Copy the data below exactly, omitting any picture it contains.

DATA BLOCK:
* * *
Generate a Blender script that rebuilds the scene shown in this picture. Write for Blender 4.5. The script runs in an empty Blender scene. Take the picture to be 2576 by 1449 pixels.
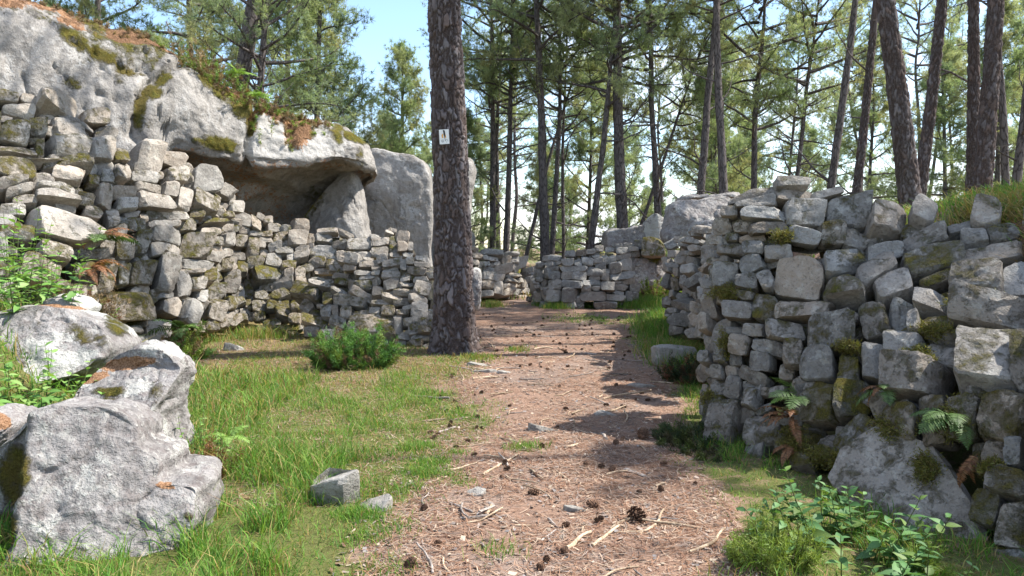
import bpy, math, random
import numpy as np
from mathutils import Vector, Matrix
from mathutils.bvhtree import BVHTree
from mathutils.kdtree import KDTree

R = math.radians
random.seed(7)
rng = np.random.default_rng(7)
scene = bpy.context.scene
COL = scene.collection

# ------------------------------------------------------------------ camera, world, sun, exposure
# pixel frame used for tracing: 2576 x 1449, focal length 1932 px
PF, PCX, PCY = 1932.0, 1288.0, 724.5
EYE = np.array([0.0, 0.0, 1.6])
PITCH = math.atan(120.5 / 1932.0)
cam_data = bpy.data.cameras.new('camera')
cam_data.sensor_width = 36.0
cam_data.lens = 27.0
cam_data.clip_start = 0.05
cam_data.clip_end = 2000.0
cam = bpy.data.objects.new('camera', cam_data)
cam.location = EYE
cam.rotation_euler = (math.pi / 2 - PITCH, 0, 0)
COL.objects.link(cam)
scene.camera = cam

SUN_AZ = R(84)      # clockwise from +Y (view direction), so the sun stands to the right and a little beyond
SUN_EL = R(52)
SUN_STRENGTH = 4.4
SKY_STRENGTH = 0.14
EXPOSURE = 1.28

world = bpy.data.worlds.new('World')
scene.world = world
world.use_nodes = True
wn = world.node_tree
wn.nodes.clear()
w_out = wn.nodes.new('ShaderNodeOutputWorld')
w_bg = wn.nodes.new('ShaderNodeBackground')
w_sky = wn.nodes.new('ShaderNodeTexSky')
w_sky.sky_type = 'NISHITA'
w_sky.sun_disc = False
w_sky.sun_elevation = SUN_EL
w_sky.sun_rotation = SUN_AZ
w_sky.air_density = 1.0
w_sky.dust_density = 0.3
w_sky.ozone_density = 2.2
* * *
ANSWER FOR THIS EXERCISE:
Generate a Blender script that rebuilds the scene shown in this picture. Write for Blender 4.5. The script runs in an empty Blender scene. Take the picture to be 2576 by 1449 pixels.
import bpy, math, random
import numpy as np
from mathutils import Vector, Matrix
from mathutils.bvhtree import BVHTree
from mathutils.kdtree import KDTree

R = math.radians
random.seed(7)
rng = np.random.default_rng(7)
scene = bpy.context.scene
COL = scene.collection

# ------------------------------------------------------------------ camera, world, sun, exposure
# pixel frame used for tracing: 2576 x 1449, focal length 1932 px
PF, PCX, PCY = 1932.0, 1288.0, 724.5
EYE = np.array([0.0, 0.0, 1.6])
PITCH = math.atan(120.5 / 1932.0)
cam_data = bpy.data.cameras.new('camera')
cam_data.sensor_width = 36.0
cam_data.lens = 27.0
cam_data.clip_start = 0.05
cam_data.clip_end = 2000.0
cam = bpy.data.objects.new('camera', cam_data)
cam.location = EYE
cam.rotation_euler = (math.pi / 2 - PITCH, 0, 0)
COL.objects.link(cam)
scene.camera = cam

SUN_AZ = R(84)      # clockwise from +Y (view direction), so the sun stands to the right and a little beyond
SUN_EL = R(52)
SUN_STRENGTH = 4.4
SKY_STRENGTH = 0.14
EXPOSURE = 1.28

world = bpy.data.worlds.new('World')
scene.world = world
world.use_nodes = True
wn = world.node_tree
wn.nodes.clear()
w_out = wn.nodes.new('ShaderNodeOutputWorld')
w_bg = wn.nodes.new('ShaderNodeBackground')
w_sky = wn.nodes.new('ShaderNodeTexSky')
w_sky.sky_type = 'NISHITA'
w_sky.sun_disc = False
w_sky.sun_elevation = SUN_EL
w_sky.sun_rotation = SUN_AZ
w_sky.air_density = 1.0
w_sky.dust_density = 0.3
w_sky.ozone_density = 2.2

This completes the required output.